- [What you are asked to do] Begin with the first line of the material and copy each line word for word through the line that contains "CAM = Vector((0, 0, 19.252))"; the pictures are left out.

- [Data provided]
-------------------------

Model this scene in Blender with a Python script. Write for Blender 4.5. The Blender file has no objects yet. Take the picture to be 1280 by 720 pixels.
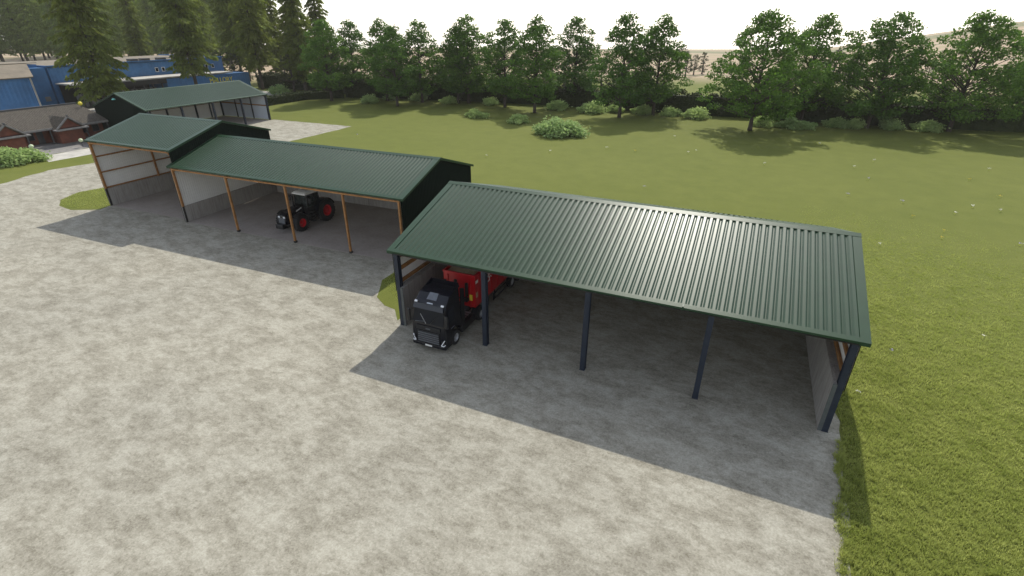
import bpy, bmesh, math, random
import numpy as np
from mathutils import Vector, Matrix
R = math.radians
scene = bpy.context.scene
col = scene.collection
random.seed(7)

# ------------------------------------------------------------------ camera
cam_d = bpy.data.cameras.new('camera'); cam = bpy.data.objects.new('camera', cam_d); col.objects.link(cam)
cam_d.sensor_width = 36; cam_d.lens = 642.17 / 1280 * 36
cam_d.clip_start = .3; cam_d.clip_end = 9000
_y, _p, _r = R(-23.779), R(27.004), R(.192)
fw = Vector((math.sin(_y) * math.cos(_p), math.cos(_y) * math.cos(_p), -math.sin(_p)))
rt = Vector((math.cos(_y), -math.sin(_y), 0)); up = rt.cross(fw)
rt2 = rt * math.cos(_r) + up * math.sin(_r); up2 = up * math.cos(_r) - rt * math.sin(_r)
M3 = Matrix((rt2, up2, -fw)).transposed()
cam.matrix_world = Matrix.Translation((0, 0, 19.252)) @ M3.to_4x4()
scene.camera = cam
CAM = Vector((0, 0, 19.252))

# ------------------------------------------------------------------ light
SUN = Vector((-.12, .95, .92)).normalized()          # towards the sun
elev = math.asin(SUN.z)
w = bpy.data.worlds.new('World'); scene.world = w; w.use_nodes = True
nt = w.node_tree; bg = nt.nodes['Background']
sky = nt.nodes.new('ShaderNodeTexSky'); sky.sky_type = 'NISHITA'; sky.sun_disc = False
sky.sun_elevation = elev; sky.sun_rotation = math.atan2(SUN.x, SUN.y)
sky.dust_density = .6; sky.air_density = 1.0; sky.ozone_density = .6; sky.altitude = 100
hs = nt.nodes.new('ShaderNodeHueSaturation'); hs.inputs['Saturation'].default_value = .42
nt.links.new(sky.outputs[0], hs.inputs['Color']); nt.links.new(hs.outputs[0], bg.inputs[0]); bg.inputs[1].default_value = .15
sd = bpy.data.lights.new('sun', 'SUN'); sun = bpy.data.objects.new('sun', sd); col.objects.link(sun)
sd.energy = 2.8; sd.angle = R(.5); sd.color = (1, .95, .84)
sun.rotation_euler = (-SUN).to_track_quat('-Z', 'Y').to_euler()
scene.view_settings.view_transform = 'Standard'; scene.view_settings.look = 'None'
scene.view_settings.gamma = 1; scene.view_settings.use_curve_mapping = False
scene.view_settings.exposure = 0.72

# ------------------------------------------------------------------ materials
def base(name):
    m = bpy.data.materials.new(name); m.use_nodes = True
    return m, m.node_tree, m.node_tree.nodes['Principled BSDF']
def ramp(nt, fac, stops):
    r = nt.nodes.new('ShaderNodeValToRGB'); e = r.color_ramp.elements
    while len(e) > 1: e.remove(e[-1])
    e[0].position = stops[0][0]; e[0].color = (*stops[0][1], 1)
    for p, c in stops[1:]:
        x = e.new(p); x.color = (*c, 1)
    nt.links.new(fac, r.inputs[0]); return r.outputs[0]
def noise(nt, vec, scale, detail=4, rough=.55, dist=0.):
    n = nt.nodes.new('ShaderNodeTexNoise'); n.inputs['Scale'].default_value = scale
    n.inputs['Detail'].default_value = detail; n.inputs['Roughness'].default_value = rough
    n.inputs['Distortion'].default_value = dist
    if vec is not None: nt.links.new(vec, n.inputs['Vector'])
    return n.outputs['Fac']
def mapping(nt, src, sc=(1, 1, 1), rot=(0, 0, 0)):
    m = nt.nodes.new('ShaderNodeMapping'); m.inputs['Scale'].default_value = sc; m.inputs['Rotation'].default_value = rot
    nt.links.new(src, m.inputs['Vector']); return m.outputs[0]
def mixc(nt, fac, a, b, mode='MIX'):
    m = nt.nodes.new('ShaderNodeMix'); m.data_type = 'RGBA'; m.blend_type = mode
    for i, v in ((0, fac), (6, a), (7, b)):
        if hasattr(v, 'links') or hasattr(v, 'node'): nt.links.new(v, m.inputs[i])
        elif i == 0: m.inputs[0].default_value = v
        else: m.inputs[i].default_value = (*v, 1)
    return m.outputs[2]
def objco(nt):
    t = nt.nodes.new('ShaderNodeTexCoord'); return t.outputs['Object']
def bump(nt, b, h, strength=.3, dist=.02):
    n = nt.nodes.new('ShaderNodeBump'); n.inputs['Strength'].default_value = strength; n.inputs['Distance'].default_value = dist
    nt.links.new(h, n.inputs['Height']); nt.links.new(n.outputs[0], b.inputs['Normal'])
def mat(name, c, rough=.6, var=.18, scale=3, metal=0, spec=.5, bmp=0, bscale=40, tint=None, coat=0):
    m, nt, b = base(name)
    co = objco(nt)
    f = noise(nt, co, scale, 6, .65)
    d = tuple(max(0, x * (1 - var)) for x in c); l = tuple(min(1, x * (1 + var)) for x in c)
    if tint: d = tint
    o = ramp(nt, f, [(.3, d), (.7, l)])
    nt.links.new(o, b.inputs['Base Color'])
    b.inputs['Roughness'].default_value = rough; b.inputs['Metallic'].default_value = metal
    b.inputs['Specular IOR Level'].default_value = spec
    b.inputs['Coat Weight'].default_value = coat
    if bmp: bump(nt, b, noise(nt, co, bscale, 5), bmp)
    return m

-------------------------

- [Task output]
Model this scene in Blender with a Python script. Write for Blender 4.5. The Blender file has no objects yet. Take the picture to be 1280 by 720 pixels.
import bpy, bmesh, math, random
import numpy as np
from mathutils import Vector, Matrix
R = math.radians
scene = bpy.context.scene
col = scene.collection
random.seed(7)

# ------------------------------------------------------------------ camera
cam_d = bpy.data.cameras.new('camera'); cam = bpy.data.objects.new('camera', cam_d); col.objects.link(cam)
cam_d.sensor_width = 36; cam_d.lens = 642.17 / 1280 * 36
cam_d.clip_start = .3; cam_d.clip_end = 9000
_y, _p, _r = R(-23.779), R(27.004), R(.192)
fw = Vector((math.sin(_y) * math.cos(_p), math.cos(_y) * math.cos(_p), -math.sin(_p)))
rt = Vector((math.cos(_y), -math.sin(_y), 0)); up = rt.cross(fw)
rt2 = rt * math.cos(_r) + up * math.sin(_r); up2 = up * math.cos(_r) - rt * math.sin(_r)
M3 = Matrix((rt2, up2, -fw)).transposed()
cam.matrix_world = Matrix.Translation((0, 0, 19.252)) @ M3.to_4x4()
scene.camera = cam
CAM = Vector((0, 0, 19.252))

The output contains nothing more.